Several economic forecasts, however, predict that housing markets will begin to cool in both Vancouver and Toronto toward the end of the year and into next year, as a lack of affordability pushes buyers out of the market in Vancouver and rising inventory of new condos in Toronto helps put the brakes on Toronto's overheated market.

Vancouver home resales are expected to fall 12 per cent next year, Toronto-Dominion Bank forecast in a report last week, while in Toronto, existing home sales could fall by 5 per cent.

Both markets have benefited from strong employment that has been drawing people out of the oil-sensitive regions such as Alberta, TD economist Diana Petramala said. A 0.55-percentage-point fall in five-year mortgage rates between January and April after the Bank of Canada first cut interest rates also helped boost housing markets in Toronto and Vancouver during the first half of this year. But a second central bank rate cut last month hasn't had the same impact on mortgage rates.

A more likely scenario is that Canadian mortgage rates begin to rise over the next 18 months as the U.S. Federal Reserve increases interest rates, possibly as early as September, helping to cool the country's two most expensive housing markets. "Toronto and Vancouver, given how lofty prices are right now, have become more vulnerable to even small changes in interest rates," Ms. Petramala said.

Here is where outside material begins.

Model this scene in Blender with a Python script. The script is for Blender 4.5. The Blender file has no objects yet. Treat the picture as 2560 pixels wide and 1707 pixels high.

Even so, few expect that a slowdown in Toronto and Vancouver will presage a housing correction. TD expects prices in both cities will keep inching upward next year, albeit at a slower pace. Vancouver in particular is prone to cyclical booms and busts as quickly rising home prices eventually push more first-time buyers out of the market. "Prices [in Vancouver] are growing at a double-digit pace right now, but if we use history as a guide, its very unlikely that will be sustained into 2016," Ms. Petramala said.

That should work to slow the overall pace of growth in the national housing market next year. The Canadian Real Estate Association forecasts that national average prices will end the year 5.2 per cent higher, but will grow by just 1.7 per cent next year, driven by weaker growth in Ontario and B.C. and a modest rebound in Alberta's housing market.